■ **Given exercise**:
Reading down the listing below, count the lines where the word "scene" shows up, then give only that count.

■ **Data provided**:
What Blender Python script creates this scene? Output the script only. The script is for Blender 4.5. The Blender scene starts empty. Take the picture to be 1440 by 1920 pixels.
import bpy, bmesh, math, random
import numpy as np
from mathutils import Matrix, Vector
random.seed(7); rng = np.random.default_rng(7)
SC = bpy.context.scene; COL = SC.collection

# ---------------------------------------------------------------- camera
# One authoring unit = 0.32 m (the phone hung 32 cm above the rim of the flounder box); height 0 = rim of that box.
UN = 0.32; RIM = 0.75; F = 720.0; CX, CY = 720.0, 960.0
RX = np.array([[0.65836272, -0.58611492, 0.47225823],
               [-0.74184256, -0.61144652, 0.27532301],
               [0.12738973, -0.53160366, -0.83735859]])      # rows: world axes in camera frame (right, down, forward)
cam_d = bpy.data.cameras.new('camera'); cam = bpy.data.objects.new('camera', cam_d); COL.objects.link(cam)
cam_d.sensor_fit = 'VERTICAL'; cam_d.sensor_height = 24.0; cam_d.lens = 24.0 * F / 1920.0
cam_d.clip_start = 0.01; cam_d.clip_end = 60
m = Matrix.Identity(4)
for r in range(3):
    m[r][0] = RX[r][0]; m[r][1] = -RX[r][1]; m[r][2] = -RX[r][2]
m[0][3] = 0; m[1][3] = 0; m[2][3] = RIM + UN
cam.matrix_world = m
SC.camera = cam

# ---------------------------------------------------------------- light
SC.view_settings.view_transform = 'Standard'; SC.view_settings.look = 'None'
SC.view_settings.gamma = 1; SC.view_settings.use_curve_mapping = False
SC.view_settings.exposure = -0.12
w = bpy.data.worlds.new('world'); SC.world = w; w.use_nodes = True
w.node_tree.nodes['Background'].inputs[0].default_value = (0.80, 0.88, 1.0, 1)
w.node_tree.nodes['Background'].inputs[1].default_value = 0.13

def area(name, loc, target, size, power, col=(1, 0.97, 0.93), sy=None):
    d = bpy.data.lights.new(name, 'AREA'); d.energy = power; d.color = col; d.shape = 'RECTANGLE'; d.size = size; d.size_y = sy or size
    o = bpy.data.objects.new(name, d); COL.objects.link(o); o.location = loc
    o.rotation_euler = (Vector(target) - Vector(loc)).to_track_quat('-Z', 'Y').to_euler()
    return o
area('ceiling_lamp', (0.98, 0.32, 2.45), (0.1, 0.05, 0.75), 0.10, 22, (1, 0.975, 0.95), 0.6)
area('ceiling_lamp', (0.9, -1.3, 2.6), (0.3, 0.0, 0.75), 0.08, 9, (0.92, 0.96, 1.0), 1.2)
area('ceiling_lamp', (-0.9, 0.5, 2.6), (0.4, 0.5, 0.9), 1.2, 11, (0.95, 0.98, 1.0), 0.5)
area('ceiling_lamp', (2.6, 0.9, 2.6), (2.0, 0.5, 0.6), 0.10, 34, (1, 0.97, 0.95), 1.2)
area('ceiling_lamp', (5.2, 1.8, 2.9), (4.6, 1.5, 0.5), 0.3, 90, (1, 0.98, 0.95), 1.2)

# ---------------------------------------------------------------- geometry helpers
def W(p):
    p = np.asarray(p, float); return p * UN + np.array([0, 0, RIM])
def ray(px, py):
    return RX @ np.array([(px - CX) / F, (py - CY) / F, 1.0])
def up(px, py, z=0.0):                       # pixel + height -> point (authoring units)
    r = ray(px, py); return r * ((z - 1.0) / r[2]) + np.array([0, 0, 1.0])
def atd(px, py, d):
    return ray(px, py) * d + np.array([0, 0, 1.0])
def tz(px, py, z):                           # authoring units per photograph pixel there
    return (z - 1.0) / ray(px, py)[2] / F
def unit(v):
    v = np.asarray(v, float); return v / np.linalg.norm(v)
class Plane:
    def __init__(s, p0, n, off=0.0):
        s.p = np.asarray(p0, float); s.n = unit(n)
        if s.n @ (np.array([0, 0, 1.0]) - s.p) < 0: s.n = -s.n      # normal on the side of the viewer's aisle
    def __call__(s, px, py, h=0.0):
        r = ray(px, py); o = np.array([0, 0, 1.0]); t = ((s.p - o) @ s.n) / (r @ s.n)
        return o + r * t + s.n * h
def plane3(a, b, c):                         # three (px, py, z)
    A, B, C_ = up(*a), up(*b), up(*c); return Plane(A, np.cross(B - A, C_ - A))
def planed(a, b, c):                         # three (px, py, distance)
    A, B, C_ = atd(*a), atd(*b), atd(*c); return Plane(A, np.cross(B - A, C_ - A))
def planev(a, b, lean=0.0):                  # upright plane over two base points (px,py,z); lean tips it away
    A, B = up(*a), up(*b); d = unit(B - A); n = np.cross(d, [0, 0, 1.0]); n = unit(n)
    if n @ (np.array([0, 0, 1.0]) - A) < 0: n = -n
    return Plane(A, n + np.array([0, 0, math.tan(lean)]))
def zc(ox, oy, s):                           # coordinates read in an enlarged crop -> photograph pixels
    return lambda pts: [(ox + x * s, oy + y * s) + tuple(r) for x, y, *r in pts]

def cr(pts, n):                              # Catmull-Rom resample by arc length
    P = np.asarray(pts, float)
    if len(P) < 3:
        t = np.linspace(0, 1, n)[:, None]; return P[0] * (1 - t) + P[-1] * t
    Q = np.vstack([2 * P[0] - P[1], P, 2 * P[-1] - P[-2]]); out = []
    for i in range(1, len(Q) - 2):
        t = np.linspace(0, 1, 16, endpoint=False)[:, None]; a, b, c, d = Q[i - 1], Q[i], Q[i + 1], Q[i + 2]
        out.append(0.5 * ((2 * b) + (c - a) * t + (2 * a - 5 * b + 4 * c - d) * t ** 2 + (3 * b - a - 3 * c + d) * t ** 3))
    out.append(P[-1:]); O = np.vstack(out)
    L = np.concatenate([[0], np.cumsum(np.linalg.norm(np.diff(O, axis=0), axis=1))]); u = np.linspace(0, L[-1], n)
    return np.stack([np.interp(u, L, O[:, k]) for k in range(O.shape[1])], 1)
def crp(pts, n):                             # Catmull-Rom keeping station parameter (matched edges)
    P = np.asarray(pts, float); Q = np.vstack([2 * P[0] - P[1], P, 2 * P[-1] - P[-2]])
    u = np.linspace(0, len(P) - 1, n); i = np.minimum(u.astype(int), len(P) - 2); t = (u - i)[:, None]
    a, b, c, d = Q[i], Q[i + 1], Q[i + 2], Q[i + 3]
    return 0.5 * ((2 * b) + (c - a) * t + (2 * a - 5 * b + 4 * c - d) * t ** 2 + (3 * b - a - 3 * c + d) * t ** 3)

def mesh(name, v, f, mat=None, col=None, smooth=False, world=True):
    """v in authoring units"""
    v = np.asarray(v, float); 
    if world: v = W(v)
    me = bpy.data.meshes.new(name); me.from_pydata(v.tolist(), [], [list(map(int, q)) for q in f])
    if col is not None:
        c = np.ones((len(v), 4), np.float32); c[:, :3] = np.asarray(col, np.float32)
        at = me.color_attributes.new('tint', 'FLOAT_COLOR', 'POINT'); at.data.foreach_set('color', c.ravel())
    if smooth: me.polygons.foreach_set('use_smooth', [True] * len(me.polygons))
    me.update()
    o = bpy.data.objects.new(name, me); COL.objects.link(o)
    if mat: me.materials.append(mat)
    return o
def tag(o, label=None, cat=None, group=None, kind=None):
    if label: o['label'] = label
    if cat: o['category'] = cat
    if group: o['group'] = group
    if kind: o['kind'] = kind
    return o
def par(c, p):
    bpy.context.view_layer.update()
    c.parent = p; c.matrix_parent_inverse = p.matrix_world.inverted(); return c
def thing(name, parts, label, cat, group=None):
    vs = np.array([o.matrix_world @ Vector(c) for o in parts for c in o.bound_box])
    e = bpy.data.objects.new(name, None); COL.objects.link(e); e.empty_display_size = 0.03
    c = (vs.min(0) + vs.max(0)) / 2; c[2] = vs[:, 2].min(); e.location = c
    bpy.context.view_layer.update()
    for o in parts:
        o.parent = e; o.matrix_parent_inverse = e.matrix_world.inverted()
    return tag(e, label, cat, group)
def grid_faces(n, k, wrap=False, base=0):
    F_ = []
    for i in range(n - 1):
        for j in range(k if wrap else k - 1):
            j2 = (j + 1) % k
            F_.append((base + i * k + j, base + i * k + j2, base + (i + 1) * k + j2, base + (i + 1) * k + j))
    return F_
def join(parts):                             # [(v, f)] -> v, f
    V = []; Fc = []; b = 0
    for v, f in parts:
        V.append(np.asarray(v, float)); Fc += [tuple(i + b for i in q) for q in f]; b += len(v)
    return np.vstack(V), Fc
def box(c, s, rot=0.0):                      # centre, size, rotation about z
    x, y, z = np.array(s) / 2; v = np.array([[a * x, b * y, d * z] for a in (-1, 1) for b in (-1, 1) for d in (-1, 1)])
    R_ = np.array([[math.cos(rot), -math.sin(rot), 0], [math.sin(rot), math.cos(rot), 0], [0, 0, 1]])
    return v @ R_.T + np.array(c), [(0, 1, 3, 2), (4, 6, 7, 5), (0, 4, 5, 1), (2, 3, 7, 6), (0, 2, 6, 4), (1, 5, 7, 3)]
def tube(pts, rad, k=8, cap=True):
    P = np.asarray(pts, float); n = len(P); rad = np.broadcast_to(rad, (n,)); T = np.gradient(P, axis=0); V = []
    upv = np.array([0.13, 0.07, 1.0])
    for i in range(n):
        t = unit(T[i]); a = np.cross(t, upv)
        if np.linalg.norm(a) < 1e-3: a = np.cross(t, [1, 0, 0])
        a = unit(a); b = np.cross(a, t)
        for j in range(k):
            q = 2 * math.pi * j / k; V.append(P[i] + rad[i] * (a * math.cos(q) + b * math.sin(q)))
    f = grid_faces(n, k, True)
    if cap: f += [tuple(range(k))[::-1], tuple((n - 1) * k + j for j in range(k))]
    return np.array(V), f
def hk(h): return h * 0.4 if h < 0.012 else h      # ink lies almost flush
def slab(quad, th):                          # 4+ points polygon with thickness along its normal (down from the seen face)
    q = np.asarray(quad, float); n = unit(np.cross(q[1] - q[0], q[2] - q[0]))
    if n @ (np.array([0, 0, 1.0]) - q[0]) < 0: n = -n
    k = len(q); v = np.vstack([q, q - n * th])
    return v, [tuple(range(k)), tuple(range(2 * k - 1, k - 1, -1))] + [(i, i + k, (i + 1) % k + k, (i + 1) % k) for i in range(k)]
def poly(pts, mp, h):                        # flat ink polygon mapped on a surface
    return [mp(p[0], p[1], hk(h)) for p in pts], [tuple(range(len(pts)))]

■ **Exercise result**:
2